Intended for majors in astronomy, astronomy-geology, and related sciences. The study of solar system objects: interiors, surfaces, atmospheres, and orbital mechanics. Several problem sets, exams, research paper. Prerequisites: Astronomy 177, Physics 155 or 165, and Geology 110 or 120, or consent of instructor.

360 Observational Astronomy
x, 4 Paust

Intended for majors in astronomy, physics-astronomy, and related sciences. The study of observational astronomy across the full electromagnetic spectrum as well as gravitational waves.

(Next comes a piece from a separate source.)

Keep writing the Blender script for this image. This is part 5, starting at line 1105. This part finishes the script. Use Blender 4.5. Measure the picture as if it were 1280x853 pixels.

Specifically looking at detector technologies, telescope design, data reduction, the current state of the art in both ground-based and space-based observational astronomy missions, and the physics governing emission across the spectrum. Several problem sets, exams, project. Prerequisite: Astronomy 177, 178, and 179, or consent of instructor.

380 Special Topics in Astronomy
4

Selected topics in contemporary astronomy and astrophysics; the precise area of study will be designated prior to registration for the semester in which the course is offered. Prerequisite: consent of instructor. Any current offerings follow.

391, 392 Directed Project
1-4, 1-4 Staff

Discussion and directed reading and/or observational work on a topic of interest to the individual student. Prerequisite: consent of instructor.

482 Astronomy Seminar
x, 1 Staff

Oral reports by students on reading and research projects. Faculty and visiting scientist guest lectures. Discussion of recent works of importance to the field and problem-solving exercises. No examinations. One meeting per week. May be repeated for a maximum of two credits. Prerequisite: consent of instructor.

490 Senior Research
1-4, 1-4 Staff

An advanced interdisciplinary independent study project for astronomy-combined majors; students wishing to do a senior research project should choose project advisers and propose an interdisciplinary topic during the second semester of their junior year. Prerequisite: consent of instructor.

498 Honors Thesis
2-4, 2-4 Staff

Preparation of an honors thesis. Required of and limited to senior honors candidates in astronomy. Prerequisite: admission to honors candidacy.